Music

50 Years of Hip Hop: Rappers Who Shaped Africa in the Past Five Decades (Part 1)

Shina Peters and Junior&Pretty

You can almost guess that this is an ambitious docu-story but you can be sure that it’s going to be in series, so you won’t be bored. Don’t be surprised if anyone tells you that hip-hop originated from New York, USA. In traditional Africa, it is arguable that the raw materials of hip-hop exist in our oral tradition: be it incantatory poetry or chants some ages past.

 

Rap (also known as hip-hop) has always been classified as rhythmically applied poetry that is rich in metaphor, alliteration, simile, hyperbole and everything else that your literature class may have failed to impart.

 

But instead of being recognised for its beauty, rap has gained notoriety for promoting self-adulation, gangsterism, sexual immorality, racism, sexism and everything else in between.

Blame it on the era that shaped gangster rap which in itself is an embodiment of irony. The same legends who raised the stakes in hip-hop contributed largely to a lasting damaging image of the music genre.

It is quite probable too that some peeps may argue that this should be the true nature of hip-hop since it originated from petty rivalry or something like that. Anyway, the understanding of rap should transcend one window view. Consider how a rapper like Eminem evolved over the years from very dark lyricism to the motivational. Yes, you read right: motivational. You can listen to ‘Stan’ and ‘Not Afraid’ and see the wide margin. You can educate your children with Lauren Hill’s Doo Wop (Dat Thing). Not all rap songs are lethal; some are thought-provoking.

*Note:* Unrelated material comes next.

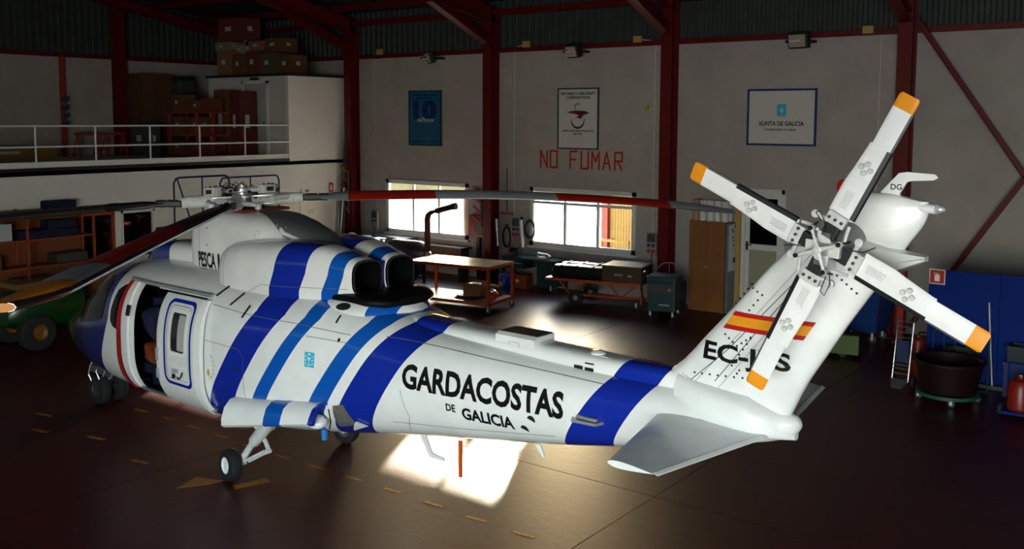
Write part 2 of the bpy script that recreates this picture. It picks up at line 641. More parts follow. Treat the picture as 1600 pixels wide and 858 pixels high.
# yellow sheet-clad annex outside the right pane of the second window
t = thing('annex', 'yellow metal-clad annex with a red post outside the right pane of the second window', 'building', (-14.0, D + 3.0, 0))
m_yel = mat('yellow_cladding', (.10, .072, .018), .7)
corrugated('wall_sheet', t, (-.42, .1, 0), (7.0, .1, 0), lambda q: 0, lambda q: 4.4, (0, -1, 0), m_yel, .09, .012)
MB().bb(-.42, 7.0, .16, .3, 0, 4.4).build('wall_core', m_yel, t)
MB().bb(-.64, -.44, -.02, .3, 0, 4.4).build('post', m_red, t)
t = thing('outdoor_frame', 'pale yellow painted frame standing before the yellow annex', 'frame', (-13.25, D + 2.0, 0))
mb = MB(); mb.bb(-.8, .10, -.03, .03, 1.02, 1.09); mb.build('top_bar', m_yel, t)
MB().bb(-.7, -.66, .03, .5, 1.02, 1.06).build('side_bar', m_yel, t)
for x in (-.8, .04):
    MB().bb(x, x + .06, -.03, .03, 0, 1.02).build('leg', m_yel, t)

t = thing('shutter_post', 'brown shutter post outside the right edge of the first window', 'post', (-17.62, D + .55, 0))
MB().bb(-.10, .12, 0, .1, 0, 3.0).build('post', mat('shutter_brown', (.06, .025, .012), .6), t)
MB().bb(-.14, .16, -.02, .12, 0, .06).build('foot', m_joint, t)

# ================================================================ HELICOPTER
HX, HY, HA = -10.4457, 7.9944, 3.0934
heli = thing('helicopter', 'white helicopter with blue diagonal stripes parked on the hangar floor', 'helicopter', (HX, HY, 0), HA)
HM = Matrix.Translation((HX, HY, 0)) @ Matrix.Rotation(HA, 4, 'Z')


def lerp_tab(tab, x):
    """tab: rows (x, ...) sorted by falling x; smooth (catmull) interpolation"""
    n = len(tab)
    if x >= tab[0][0]:
        return tab[0][1:]
    if x <= tab[-1][0]:
        return tab[-1][1:]
    for i in range(n - 1):
        if tab[i][0] >= x >= tab[i + 1][0]:
            break
    x0, x1 = tab[i][0], tab[i + 1][0]
    t = (x - x0) / (x1 - x0)
    out = []
    for k in range(1, len(tab[0])):
        y0, y1 = tab[i][k], tab[i + 1][k]
        m = (y1 - y0)
        def slope(j):
            if j <= 0 or j >= n - 1:
                jj = min(max(j, 0), n - 2)
                return (tab[jj + 1][k] - tab[jj][k]) / (tab[jj + 1][0] - tab[jj][0])
            a = (tab[j][k] - tab[j - 1][k]) / (tab[j][0] - tab[j - 1][0])
            b = (tab[j + 1][k] - tab[j][k]) / (tab[j + 1][0] - tab[j][0])
            if a * b <= 0:
                return 0
            return 2 * a * b / (a + b)
        d0, d1 = slope(i) * (x1 - x0), slope(i + 1) * (x1 - x0)
        out.append((2 * t**3 - 3 * t**2 + 1) * y0 + (t**3 - 2 * t**2 + t) * d0 + (-2 * t**3 + 3 * t**2) * y1 + (t**3 - t**2) * d1)
    return out


#  x,   z bottom, z widest, z top, half width, exponent below, exponent above
HULL = [
    (4.68, 0.97, 1.01, 1.05, 0.03, 2.0, 2.0),
    (4.62, 0.87, 1.02, 1.15, 0.13, 2.0, 2.0),
    (4.40, 0.76, 1.03, 1.26, 0.26, 2.0, 2.0),
    (4.00, 0.67, 1.05, 1.42, 0.43, 2.1, 1.9),
    (3.60, 0.62, 1.09, 1.60, 0.59, 2.2, 1.9),
    (3.00, 0.58, 1.18, 1.97, 0.79, 2.3, 2.15),
    (2.40, 0.56, 1.28, 2.26, 0.95, 2.5, 2.4),
    (1.80, 0.55, 1.36, 2.38, 1.03, 2.6, 2.7),
    (1.20, 0.55, 1.40, 2.43, 1.08, 2.7, 2.9),
    (0.50, 0.55, 1.40, 2.44, 1.09, 2.7, 3.0),
    (-0.60, 0.57, 1.40, 2.44, 1.09, 2.7, 3.0),
    (-1.40, 0.62, 1.42, 2.44, 1.06, 2.6, 3.0),
    (-2.20, 0.71, 1.50, 2.40, 0.94, 2.5, 2.9),
    (-2.90, 0.82, 1.58, 2.30, 0.78, 2.4, 2.7),
    (-3.60, 0.93, 1.62, 2.14, 0.64, 2.3, 2.5),
    (-4.50, 1.07, 1.64, 2.09, 0.52, 2.3, 2.4),
    (-5.40, 1.22, 1.68, 2.05, 0.43, 2.3, 2.3),
    (-6.20, 1.38, 1.74, 2.03, 0.35, 2.2, 2.2),
    (-6.90, 1.56, 1.80, 2.00, 0.26, 2.2, 2.2),
    (-7.40, 1.68, 1.84, 1.97, 0.18, 2.2, 2.2),
    (-7.62, 1.78, 1.86, 1.93, 0.08, 2.0, 2.0),
    (-7.66, 1.84, 1.86, 1.88, 0.02, 2.0, 2.0),
]
NR = 72


def hull_ring(x, grow=0.0):
    zb, zw, zt, hw, nb, na = lerp_tab(HULL, x)
    hw += grow
    out = []
    for k in range(NR):
        a = 2 * PI * k / NR
        c, s_ = math.cos(a), math.sin(a)
        n = na if s_ >= 0 else nb
        y = hw * math.copysign(abs(c) ** (2 / n), c)
        h = (zt + grow - zw) if s_ >= 0 else (zw - zb + grow)
        z = zw + h * math.copysign(abs(s_) ** (2 / n), s_)
        out.append((x, y, z))
    return out


def hull_y(x, z, grow=0.0):
    """half width of the hull at height z"""
    zb, zw, zt, hw, nb, na = lerp_tab(HULL, x)
    hw += grow
    h, n = ((zt + grow - zw), na) if z >= zw else ((zw - zb + grow), nb)
    q = min(1.0, abs(z - zw) / h)
    return hw * (1 - q ** n) ** (1 / n)
xs_h = []
x = 4.68
while x > -7.655:
    xs_h.append(round(x, 3))
    x -= .02 if x > 4.55 or x < -7.55 else .05
xs_h.append(-7.66)
WHITE = (.80, .805, .81)
DBLUE = (.006, .022, .30)
MBLUE = (.004, .085, .42)


def livery(name, bands, slope, z0=1.6, extra=None, rough=.22, dirt=.10):
    """white paint with colour bands; bands: (s_front, s_rear, colour) of s = x + curve(z)"""
    m = bpy.data.materials.new(name)
    m.use_nodes = True
    nt = m.node_tree
    b = nt.nodes['Principled BSDF']
    b.inputs['Roughness'].default_value = rough
    b.inputs['Coat Weight'].default_value = .5
    b.inputs['Coat Roughness'].default_value = .12
    tc = nt.nodes.new('ShaderNodeTexCoord')
    sx = nt.nodes.new('ShaderNodeSeparateXYZ')
    nt.links.new(tc.outputs['Object'], sx.inputs[0])

    def math_(op, a, c, d=None):
        n = nt.nodes.new('ShaderNodeMath')
        n.operation = op
        for i, v in enumerate((a, c, d)):
            if v is None:
                continue
            if isinstance(v, (int, float)):
                n.inputs[i].default_value = v
            else:
                nt.links.new(v, n.inputs[i])
        return n.outputs[0]
    # slope: list of (z, offset) breakpoints, piecewise linear
    off = None
    pts = slope
    base = pts[0][1]
    s = math_('ADD', sx.outputs[0], base)
    for (za, oa), (zb, ob) in zip(pts, pts[1:]):
        t = math_('SUBTRACT', sx.outputs[2], za)
        t = math_('MAXIMUM', t, 0.0 if za > pts[0][0] else -10.0)
        t = math_('MINIMUM', t, zb - za)
        t = math_('MULTIPLY', t, (ob - oa) / (zb - za))
        s = math_('ADD', s, t)
    # dirt
    n = nt.nodes.new('ShaderNodeTexNoise')
    n.inputs['Scale'].default_value = 2.2
    n.inputs['Detail'].default_value = 8
    nt.links.new(tc.outputs['Object'], n.inputs['Vector'])
    cr = nt.nodes.new('ShaderNodeValToRGB')
    cr.color_ramp.elements[0].position = .3
    cr.color_ramp.elements[1].position = .6
    cr.color_ramp.elements[0].color = (*[v * (1 - dirt) for v in WHITE], 1)
    cr.color_ramp.elements[1].color = (*WHITE, 1)
    nt.links.new(n.outputs['Fac'], cr.inputs[0])
    col = cr.outputs[0]
    for f, r, c in bands:
        a = math_('LESS_THAN', s, f)
        d = math_('GREATER_THAN', s, r)
        k = math_('MULTIPLY', a, d)
        mx = nt.nodes.new('ShaderNodeMixRGB')
        nt.links.new(k, mx.inputs[0])
        nt.links.new(col, mx.inputs[1])
        mx.inputs[2].default_value = (*c, 1)
        col = mx.outputs[0]
    if extra:
        col = extra(nt, sx, math_, col)
    nt.links.new(col, b.inputs['Base Color'])
    return m


def nose_paint(nt, sx, math_, col):
    # blue nose mask painted darker for the shade there, its edge leaning forward towards the belly; grey radome tip
    X, Y, Z = sx.outputs[0], sx.outputs[1], sx.outputs[2]
    e = math_('SUBTRACT', X, math_('MULTIPLY', math_('MAXIMUM', math_('SUBTRACT', 1.65, Z), 0.0), .5))
    k = math_('GREATER_THAN', e, NOSE_E)
    mx = nt.nodes.new('ShaderNodeMixRGB')
    nt.links.new(k, mx.inputs[0])
    nt.links.new(col, mx.inputs[1])
    mx.inputs[2].default_value = (.006, .014, .13, 1)
    k2 = math_('GREATER_THAN', X, 3.02)
    mx2 = nt.nodes.new('ShaderNodeMixRGB')
    nt.links.new(k2, mx2.inputs[0])
    nt.links.new(mx.outputs[0], mx2.inputs[1])
    mx2.inputs[2].default_value = (.03, .028, .03, 1)
    return mx2.outputs[0]


NOSE_E = 1.65
BANDS = [(-1.15, -1.59, DBLUE), (-1.87, -2.075, MBLUE), (-2.64, -2.87, MBLUE), (-3.02, -3.47, DBLUE), (-5.66, -6.12, DBLUE)]
SLOPE = [(0.5, -.75), (2.15, .37), (2.4, .39), (2.6, .47), (2.85, .50), (3.2, .55)]
SLOPE_AFT = [(0.5, -.75), (2.1, .34), (2.22, .27), (2.8, .27)]
m_livery = livery('hull_livery', BANDS, SLOPE, extra=nose_paint)
m_liv_aft = livery('aft_deck_livery', BANDS, SLOPE_AFT)
m_paint = livery('plain_white_paint', [], [(0, 0), (1, 0)], dirt=.12)
m_tailp = livery('weathered_white_paint', [], [(0, 0), (1, 0)], dirt=.22, rough=.35)
m_blkpaint = mat('black_lettering', (.006, .006, .007), .35)
m_seam = mat('panel_seam', (.10, .10, .11), .6)
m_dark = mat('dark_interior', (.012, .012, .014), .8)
m_tyre = mat('tyre_rubber', (.012, .012, .014), .75)
m_chrome = mat('bare_metal', (.66, .67, .69), .3, .55)
m_gear = mat('gear_white', (.62, .62, .62), .3, noise=.25, nscale=20)
m_mech = mat('rotor_steel', (.30, .31, .33), .35, .8, noise=.4, nscale=25)
m_blackm = mat('black_metal', (.010, .010, .011), .4, 0, spec=.2)
m_dblue = mat('dark_blue_paint', DBLUE, .25, coat=.5)
m_rivet = mat('rivet_dark', (.05, .05, .055), .4, .6)

DOOR_X = (.93, -.60)          # opening of the sliding door, front to rear edge
DOOR_ZZ = (.80, 2.20)


def door_skip(i, k):
    xa, xb = xs_h[i], xs_h[i + 1]
    if xa > DOOR_X[0] + .001 or xb < DOOR_X[1] - .001:
        return False
    r = hull_ring((xa + xb) / 2)
    z = (r[k][2] + r[(k + 1) % NR][2]) / 2
    y = (r[k][1] + r[(k + 1) % NR][1]) / 2
    return y > .5 and DOOR_ZZ[0] < z < DOOR_ZZ[1]


mb = MB()
mb.loft([hull_ring(x) for x in xs_h], skip=door_skip)
hull = mb.build('fuselage', m_livery, heli, smooth=True, angle=60)


def cut_grid(bm, dx, dz):
    co = [v.co for v in bm.verts]
    x0, x1 = min(c.x for c in co), max(c.x for c in co)
    z0, z1 = min(c.z for c in co), max(c.z for c in co)
    x = math.floor(x0 / dx) * dx + dx
    while x < x1:
        bmesh.ops.bisect_plane(bm, geom=bm.verts[:] + bm.edges[:] + bm.faces[:], plane_co=(x, 0, 0), plane_no=(1, 0, 0))
        x += dx
    z = math.floor(z0 / dz) * dz + dz
    while z < z1:
        bmesh.ops.bisect_plane(bm, geom=bm.verts[:] + bm.edges[:] + bm.faces[:], plane_co=(0, 0, z), plane_no=(0, 0, 1))
        z += dz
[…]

Let me bring this back to Africa. The mainstream hip-hop in the black continent came from a place of creating an African equivalent not just an experiment in copycatism. Well, there were those who ventured into the scene and went off the radar after failing to strike a chord with a large chunk of music fans, OAPs and show promoters. There were those who fought to be relevant and even broke the barriers to win music awards. There are those who have become motivational speakers and people know them more for their public speaking skills than their command of the microphone or ‘how many mics they could rip on a daily.’

 

In a way to celebrate their contribution to the growth of hip-hop and African music, I will drop some names that resonate with history in no particular order – just to avoid another hip-hop war on who is the greatest.

 

Emphasis

Let us start with the earlier artists in Nigeria. Do you know Emphasis? Lol. I laugh in Greek. If you had the good fortune of a black and white television in the late 80s and early 90s, you’d know how this group whose works had been hard to find on the internet.

 

Rap group Emphasis’ released a song in pidgin English titled “Which One You Dey” in 1991. Although this song enjoyed some airplay on Lagos Weekend Television, it was not a commercial success. But it registered indigenous rap on the hip-hop map and remained indelible in our minds because of the way it blends Afrobeat with rap. There is no record of what became of the duo and we really should be asking ‘Where are they now?’

 

Junior&Pretty

The first to gain mainstream success in Nigeria after Emphasis was Junior&Pretty. Also taking a cue from Emphasis, pidgin English was their choice of language. ‘Monika’ and ‘Bolanle’ were dropped in 1991 with the former telling a comical story about a cheating girlfriend. The song won an award at the Nigerian Music Awards (NMA), pushing rap into the limelight in the music scene.

 

Although Junior died in an accident, Pretty runs a production outfit which caters to many live shows. He is also the President, Performing Music Artists of Nigeria (PMAN) and one of the most approachable persons in the music industry.

 

Sir Shina Peters

Although known as a juju musician, Sir Shina Peters contributed to Yoruba rap with his experimental verses in tracks like “Omoge loke loke” and “Otu tu o bami lara mu” where he dropped some punchlines styled after the 80s rap intonation. SSP would speak largely about this in his interviews to restate his place in the evolution of indigenous rap in Nigeria.